I filed for Chapter 7 Bankruptcy on February 16, 2012. I notified my ex-husband and his attorney as creditors. On February 27, 2012, the Judge ordered me to pay my ex-husbands attorney fees of less than $2,000, the fees were for a dispute related to who was to pay cetrain property taxes during our trial. The trial was completed in 2010, the final judgement came March 31, 2011.

Am I liable for these fees? Or are they considered idscharged in bankruptcy?
First it is important that you are aware that even though the judge did not define what the attorney's fees were awarded for this does not mean that your ex-wife will not seek to argue that they are in the nature of support. There are cases were the attorney's fees were awarded as part of a visitation dispute and the bankruptcy court ruled them to be in the nature of support. Court look toward the intent of the court when the obligation was created and may examine factors such as the financial situation of the parties and the function served by the obligation to determine if it is a domestic support obligation. The best way to determine if they are potentially dischargeable is to have your attorney look at the case law in your area and how courts are treating these type of attorney fee awards. Some courts have rules that attorneys fees awarded due to bad faith litigation are not in the nature of support and are awarded as punishment. It is highly unlikely that this type of debt would be treated as discharageable under a Chapter 7 bankruptcy based on section 523(a)(15) on the bankruptcy code.
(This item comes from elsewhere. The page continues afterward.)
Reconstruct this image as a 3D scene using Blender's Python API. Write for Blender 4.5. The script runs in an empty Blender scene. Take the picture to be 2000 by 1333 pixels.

I am in the process of filing for bankruptcy Chapter 7, and not sure if I should file 13. Well, the reason for filing is that I have approximately 50K in debt and was unemployed for 2 years. I obtained a job as of the late fall, and feel like I need to just start over financially. My debts include credit cards, student loans(I know they are not dischargeable) loans, an interest payment owed to the state of MA of 5K, and one more interest debt of 2,000 for the IRS. The last debt I have pertains to my ex-wife that I have been officially divorced from since 2006. Since the original divorce I have filed motions regarding visitation and have won and back in May of 2011 I filed a contempt regarding the loss of several visits. Unfortunately I had written too much and her attorney filed for it to be dismissed/denied based on rule number 8; and she asked that I pay attorney’s fees to my ex-wife. The judge decided to deny the contempt and ruled in her favor regarding the attorney’s fees. I filed a 2-99 A and it was denied. So, may I include the attorney’s fees in to be discharged as the fees do not pertain to support, alimony, or property, nor do they belong to or divorce decree? If I file and they are not dischargeable will I receive additional time to pay the fees? I can not express how much I appreciate you taking the time to read this as do not know what to do and just want to make the best decision based on the situation; I do intend on hiring someone once I am informed. I look forward to hearing from you.